ABSTRACTThis article presents a geostatistical approach for downscaling precipitation products from passive microwave satellites with geostationary Meteorological Satellite observations. More precisely, the Advanced Microwave Scanning Radiometer 2 (AMSR2) precipitation (daily level 3 product) with 0.25° spatial resolution and the Communication, Ocean and Meteorological Satellite (COMS) infrared (IR) data with 5 km spatial resolution were used for the downscaling experiment over the Korean peninsula. Brightness temperature data observed at COMS IR 1 and water vapour channels were incorporated for downscaling via area-to-point residual Kriging with non-linear regression.
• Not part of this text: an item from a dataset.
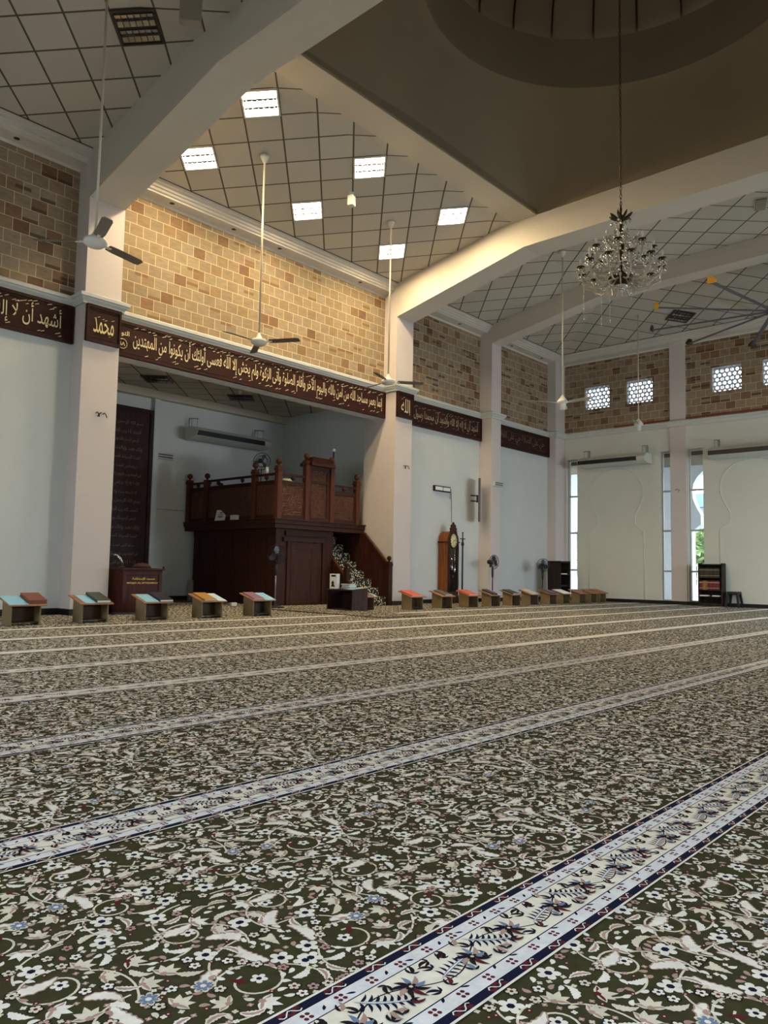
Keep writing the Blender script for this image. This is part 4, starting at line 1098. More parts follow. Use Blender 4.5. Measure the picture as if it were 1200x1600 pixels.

The evaluation results with densely sampled Automatic Weather Station data revealed that incorporating the COMS IR observations with the AMSR2 precipitation showed similar error statistics to those of the AMSR2 precipitation because of the limitations of IR observations themselves and the inherent errors of the AMSR2 precipitation product over land. However, the area-based evaluation using information entropy indicated that incorporating the COMS observations resulted in more detailed spatial variation in the final product than direct downscaling of the AMSR2 precipitation. In addition, local precipitation patterns could be captured when there were regions with missing precipitation values in the AMSR2 product. Consequently, the downscaling result is useful for understanding the local precipitation patterns with an accuracy similar to that provided by microwave satellite observations. It is also suggested that the spatial variability in the downscaling result and errors in input low-resolution data should be considered when downscaling coarse resolution data using fine resolution auxiliary variables.